> _DESCRIPTION OF THE TASK_
Give the data again, word for word.

> _DATA PROVIDED_
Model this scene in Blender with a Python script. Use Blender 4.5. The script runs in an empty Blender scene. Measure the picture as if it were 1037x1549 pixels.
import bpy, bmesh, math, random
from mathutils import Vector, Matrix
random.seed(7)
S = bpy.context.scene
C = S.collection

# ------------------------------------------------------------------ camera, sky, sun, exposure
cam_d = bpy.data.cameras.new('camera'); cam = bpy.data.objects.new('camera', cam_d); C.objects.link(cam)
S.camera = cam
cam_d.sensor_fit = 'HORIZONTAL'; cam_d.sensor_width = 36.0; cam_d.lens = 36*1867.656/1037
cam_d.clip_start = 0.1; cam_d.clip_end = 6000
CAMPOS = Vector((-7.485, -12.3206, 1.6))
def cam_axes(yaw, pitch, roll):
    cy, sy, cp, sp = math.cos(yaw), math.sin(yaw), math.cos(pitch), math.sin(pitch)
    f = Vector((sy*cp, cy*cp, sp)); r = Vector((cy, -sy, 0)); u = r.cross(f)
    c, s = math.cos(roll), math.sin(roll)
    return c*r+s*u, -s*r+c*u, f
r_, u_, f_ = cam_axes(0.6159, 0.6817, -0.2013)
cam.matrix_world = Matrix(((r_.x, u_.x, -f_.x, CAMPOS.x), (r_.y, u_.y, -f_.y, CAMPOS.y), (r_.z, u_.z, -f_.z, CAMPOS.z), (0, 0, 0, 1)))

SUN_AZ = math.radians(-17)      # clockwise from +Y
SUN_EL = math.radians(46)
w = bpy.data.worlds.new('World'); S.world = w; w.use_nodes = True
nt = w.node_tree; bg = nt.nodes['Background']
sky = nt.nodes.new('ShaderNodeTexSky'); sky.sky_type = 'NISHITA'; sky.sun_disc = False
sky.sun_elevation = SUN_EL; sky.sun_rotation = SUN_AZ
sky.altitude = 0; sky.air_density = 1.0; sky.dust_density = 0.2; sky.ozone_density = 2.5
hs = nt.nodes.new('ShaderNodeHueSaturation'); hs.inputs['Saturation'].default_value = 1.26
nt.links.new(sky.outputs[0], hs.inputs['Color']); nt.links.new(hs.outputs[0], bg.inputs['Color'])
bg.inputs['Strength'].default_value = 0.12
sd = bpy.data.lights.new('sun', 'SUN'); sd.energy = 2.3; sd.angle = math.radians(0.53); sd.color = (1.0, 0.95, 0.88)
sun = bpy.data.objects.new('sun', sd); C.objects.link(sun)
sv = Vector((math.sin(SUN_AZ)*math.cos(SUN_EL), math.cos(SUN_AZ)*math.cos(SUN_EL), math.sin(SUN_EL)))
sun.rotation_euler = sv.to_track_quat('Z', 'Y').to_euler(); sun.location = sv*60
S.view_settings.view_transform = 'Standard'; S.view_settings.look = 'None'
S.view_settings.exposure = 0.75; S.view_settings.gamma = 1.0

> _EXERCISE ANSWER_
Model this scene in Blender with a Python script. Use Blender 4.5. The script runs in an empty Blender scene. Measure the picture as if it were 1037x1549 pixels.
import bpy, bmesh, math, random
from mathutils import Vector, Matrix
random.seed(7)
S = bpy.context.scene
C = S.collection

# ------------------------------------------------------------------ camera, sky, sun, exposure
cam_d = bpy.data.cameras.new('camera'); cam = bpy.data.objects.new('camera', cam_d); C.objects.link(cam)
S.camera = cam
cam_d.sensor_fit = 'HORIZONTAL'; cam_d.sensor_width = 36.0; cam_d.lens = 36*1867.656/1037
cam_d.clip_start = 0.1; cam_d.clip_end = 6000
CAMPOS = Vector((-7.485, -12.3206, 1.6))
def cam_axes(yaw, pitch, roll):
    cy, sy, cp, sp = math.cos(yaw), math.sin(yaw), math.cos(pitch), math.sin(pitch)
    f = Vector((sy*cp, cy*cp, sp)); r = Vector((cy, -sy, 0)); u = r.cross(f)
    c, s = math.cos(roll), math.sin(roll)
    return c*r+s*u, -s*r+c*u, f
r_, u_, f_ = cam_axes(0.6159, 0.6817, -0.2013)
cam.matrix_world = Matrix(((r_.x, u_.x, -f_.x, CAMPOS.x), (r_.y, u_.y, -f_.y, CAMPOS.y), (r_.z, u_.z, -f_.z, CAMPOS.z), (0, 0, 0, 1)))

SUN_AZ = math.radians(-17)      # clockwise from +Y
SUN_EL = math.radians(46)
w = bpy.data.worlds.new('World'); S.world = w; w.use_nodes = True
nt = w.node_tree; bg = nt.nodes['Background']
sky = nt.nodes.new('ShaderNodeTexSky'); sky.sky_type = 'NISHITA'; sky.sun_disc = False
sky.sun_elevation = SUN_EL; sky.sun_rotation = SUN_AZ
sky.altitude = 0; sky.air_density = 1.0; sky.dust_density = 0.2; sky.ozone_density = 2.5
hs = nt.nodes.new('ShaderNodeHueSaturation'); hs.inputs['Saturation'].default_value = 1.26
nt.links.new(sky.outputs[0], hs.inputs['Color']); nt.links.new(hs.outputs[0], bg.inputs['Color'])
bg.inputs['Strength'].default_value = 0.12
sd = bpy.data.lights.new('sun', 'SUN'); sd.energy = 2.3; sd.angle = math.radians(0.53); sd.color = (1.0, 0.95, 0.88)
sun = bpy.data.objects.new('sun', sd); C.objects.link(sun)
sv = Vector((math.sin(SUN_AZ)*math.cos(SUN_EL), math.cos(SUN_AZ)*math.cos(SUN_EL), math.sin(SUN_EL)))
sun.rotation_euler = sv.to_track_quat('Z', 'Y').to_euler(); sun.location = sv*60
S.view_settings.view_transform = 'Standard'; S.view_settings.look = 'None'
S.view_settings.exposure = 0.75; S.view_settings.gamma = 1.0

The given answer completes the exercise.